I guess I can’t be too surprised that a game called The Suicide of Rachel Foster is a bit of a can of worms. It’s a game that almost made me sick, twice, and for entirely different reasons.
At the outset the story of TSoRF is intriguing. The protagonist, Nicole, reads a letter from her mother, attends her funeral, and then makes the drive up to the family’s snowy hotel to prepare it for sale. She arrives in the middle of a snowstorm, and instead of appraising the property and leaving, she ends up trapped in the Shining-esque setting all alone, with nothing to do but face her family’s ugly past.
The reason the game is unpleasant at the start has little to do with the story though. Playing on an Xbox One X, the first-person viewpoint felt off. I’m not prone to motion sickness, yet I felt a similar swimminess to my first time in VR. If you are prone to motion sickness at all, I would exercise caution with this game. A couple ginger candies and an adjustment period got me through to the end without barfing, but my wife couldn’t watch the game for too long.

The game takes place in the early 90s. Early on, Nicole finds one of those large, old-school cell phones placed curiously on her childhood desk. When it rings, she is greeted by Irving, a local FEMA agent intimately familiar with the hotel, the neighborhood, and the dark cloud hanging over Nicole’s family.

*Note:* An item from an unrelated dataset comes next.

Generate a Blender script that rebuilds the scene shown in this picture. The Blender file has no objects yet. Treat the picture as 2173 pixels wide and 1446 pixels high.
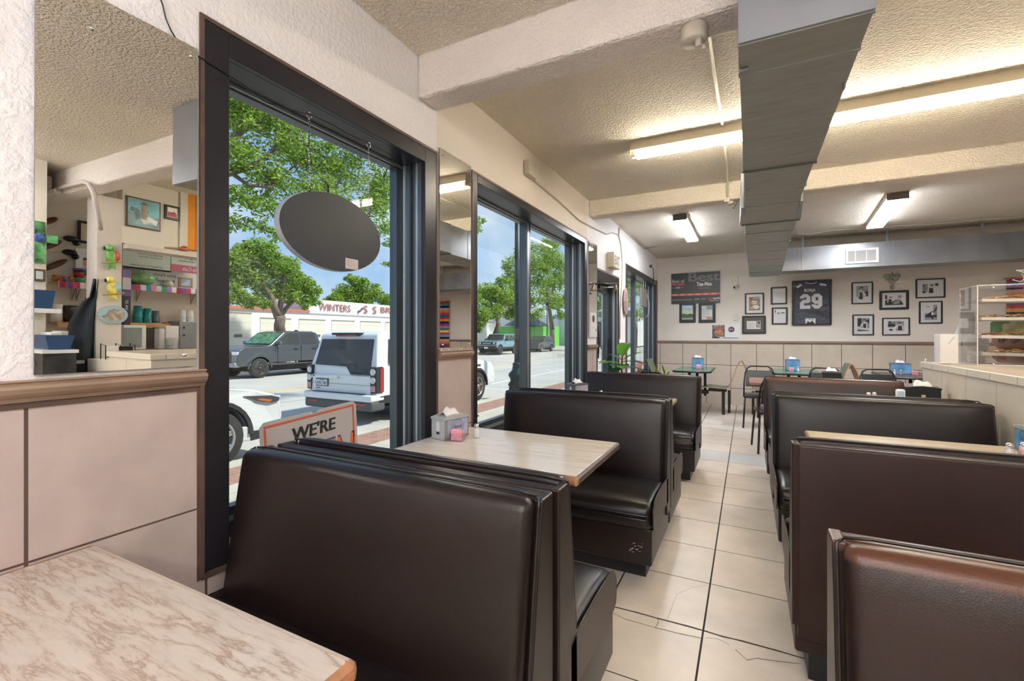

What follows is actually pretty cool and creepy. Nicole navigates the hotel with the help of Irving, and works to uncover the mystery of what happened to Rachel Foster, a childhood friend everyone thinks committed suicide. At this point, the details surrounding the case—which include a sexual relationship between the 16-year-old Rachel Foster and Nicole’s father—are ugly, but it’s easy to give the story the benefit of the doubt. Surely, the game will ultimately condemn Nicole’s father and his obvious child abuse, right?
As layers peel away and darker questions pile up, the hotel reveals false walls, strange sounds, and secret passages. There’s a mood and atmosphere to this game that puts it somewhere in the spectrum of psychological horror games like Silent Hill and P.T., while still showing restraint and staying relatively grounded. Taken as a pure horror experience, I was very much into it.

Motion sickness aside, so far, so good, right? Well, my appreciation of the game quickly deteriorated when I reached the game’s final moments. The ending of The Suicide of Rachel Foster is so thoughtless that it calls the entire story into question. It makes the game almost impossible to recommend, as it seems to excuse the incredibly creepy actions of its men while putting its women through the wringer. It was weird to see a game so clearly inspired by Gone Home and Life is Strange end on such an uncomfortably misogynist note.
I won’t go into detailed spoilers here (there’s already a fantastic breakdown of this game’s issues by Justin Woo on GameCrate), but the ending ruined a game I was enjoying quite a bit. There’s really no getting around it. The mental gymnastics I’d have to do to excuse what the game is clearly saying with its finale are too much.
There’s a version of The Suicide of Rachel Foster that tackles all of the same difficult topics and sticks the landing. Instead of apologizing for a child abuser, or throwing a character’s personality in the trash for a bit of shameless spectacle, TSoRF could have made some small changes and tackled this story with grace. I believe this would have been a game I could recommend in all its ugliness. As it is, I can only suggest a hard pass on this misogynist mess.